Schmidt-Wien Ich fände auch mal einen Puppenspieler, einen Bauchredner mit Puppe, sehr schön. Aber entweder sind die nicht gut genug - oder schon zu groß.

Welche neuen Künstler können Sie besonders empfehlen?

Schmidt Das war erst kürzlich Chris Tall, der ist ja abgegangen wie die sprichwörtliche Rakete. Vielleicht passiert das mit Jacqueline Feldmann jetzt ähnlich. Die war jetzt allerdings zwischendurch krank, und damit ist auch ihre Karriere auf Eis gelegt. Aber wenn die jetzt loslegt, dann startet sie bestimmt richtig durch.

Wie wichtig ist Ihnen die Nachwuchsförderung?

Schmidt-Wien Das ist ganz wichtig. Wenn ich von neuen Künstlern höre, dann bin auch sehr erpicht darauf, dass die zu uns kommen. Ich finde, sie haben es verdient, aufzutreten. Ich mag es sehr gerne, wenn junge Leute mit frischen und neuen Ideen kommen.

Welchen Stellenwert hat das Kindertheater?

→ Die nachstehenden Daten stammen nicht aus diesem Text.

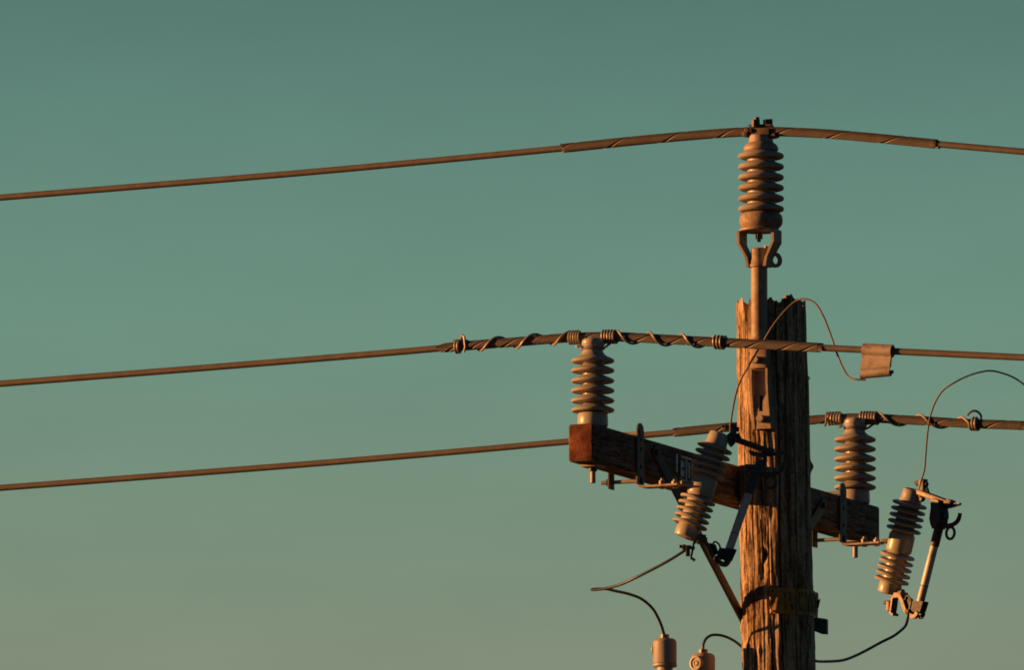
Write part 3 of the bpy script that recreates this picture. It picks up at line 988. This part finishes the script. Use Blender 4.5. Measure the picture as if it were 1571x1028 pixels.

Schmidt-Wien Das war leider in den vergangenen Jahren immer schlechter besucht, was ich total schade finde. Dabei ist das Niveau hervorragend. Aber irgendwie kommen auch die Kindergärten nicht mehr. Schmidt Vielleicht ist das auch die Zeit, wer weiß. Vielleicht ist es aber auch eine Art Auszeit, und es funktioniert irgendwann wieder.

Welchen Künstler, der noch nicht im Rotationstheater aufgetreten ist, würden Sie besonders gerne einmal buchen?

Schmidt Dieter Nuhr.

Schmidt-Wien Ach, ich bin eigentlich wunschlos glücklich. Alles, was ich brauche, kommt ja zu mir.